Winter has come to Bishkek. Every day this week Channel 1 has shown footage of deserted, snow covered petrol stations. The Kyrgyz som has just fallen against the dollar, so prices for imports are increasing. Petrol has already gone up by 7 som (12p) a litre.
At Osh Bazaar, the women have bundled themselves in layer upon layer of shawls and cardigans to stand all day ankle deep in muddy slush, their bulkily stockinged legs crammed into cheap plastic galoshes.
The cold winter in Bishkek has brought a healthy scarlet glow to the apple cheeks of the Kyrgyz women, but the Russian faces are grey and pinched with cold.
Food shortages
There’s a shortage of milk and no local cheese at all. The expensive imported cheeses from Holland and Russia are running low as well.
Despite the cold, lots of people are milling about on Ala-Too Square. The photographers are hunched under the red and yellow umbrellas that used to shade them from the sun; now it’s winter in Bishkek they’re keeping the snow off their cameras.
Families and giggling groups of girls are posing for photos, their faces flushed with cold and framed by fur-trimmed hoods. There’s an excited holiday mood in the air.
During the week it snows again. The weather follows a regular cycle here: it snows heavily for a few says, then the sky clear and the ice gradually thaws, then it starts to rain, and the rain turns to snow, and the whole process starts over again.
Mini-kilt challenge
On Friday I have the morning off and, although the temperature is well below zero, I decide to go to Dordoi in search of one of the colourful mini-kilts trendy young women in Bishkek have suddenly started wearing.
Sometimes the bazaar can be a frustrating place to shop. Nothing is organised. It’s impossible to go to a single section and say ‘here are undies’ or ‘here is sportswear’. Apart from which I am constantly dodging barrows while being pushed into wet gutters by barging babushkas and pushing the garments hanging from overhead hooks and bulging off overflowing clothes rails out the way.
All the while, I’m moving rapidly forwards, eyes darting left and right in search of that elusive kilt. I know that if I go away to think about a purchase I’m likely to be swept away on a tide of shoppers and never find the stall again.
This dark December morning, frozen drizzle is floating between the blue tarpaulins covering the walkways to add to the slushy mess underfoot. The clothes are drab in the half-light, and the traders are too busy huddling round their electric heaters to be the aggressive sales people they usually are.

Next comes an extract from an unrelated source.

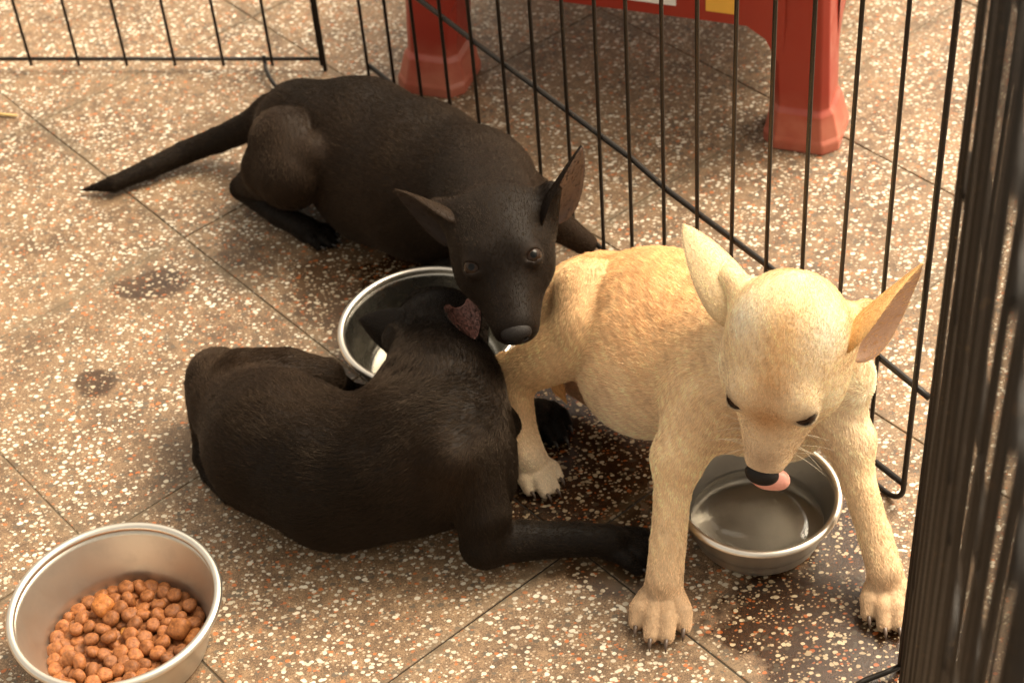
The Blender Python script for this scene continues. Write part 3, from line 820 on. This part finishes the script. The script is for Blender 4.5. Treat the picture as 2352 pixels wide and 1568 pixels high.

Dordoi has none of the saucy (but expensive) minis I’ve seen in TSUM, but I find a shortish kilt that fits, in black and white plaid with a faux suede waistband and a tasselled belt.
Frosty night
That night I wear it to a friend’s leaving party. When I exit the bar, the street is white and cold and deserted outside. The streetlights reflect off the falling snow, giving each flake an eerie brightness. I march down to the taxi rank on Chui Prospect, the high heeled winter boots I bought on an earlier trip to Dordoi driving sharply through the soft snow.
The next morning it’s stopped snowing and on the pavement the soft flakes have already been trodden down into dark, shiny ice. It’s so slippery that I need my spike heels to peg me down as I walk, like crampons. I have to tread slowly and carefully, putting my whole foot down to avoid skidding, and holding my back straight to keep my balance. Sometimes the ground is so glassy I fall forwards and slam down onto the ice. Inside their fur-lined gloves my hands are so cold they’re aching and swollen.
I concentrate so hard on staying upright, At 3pm it’s as bright as it’s ever going to be today, with a single watery ray of sun showing through a chink in the clouds. The snowy boughs overhead gleam white against the overcast sky.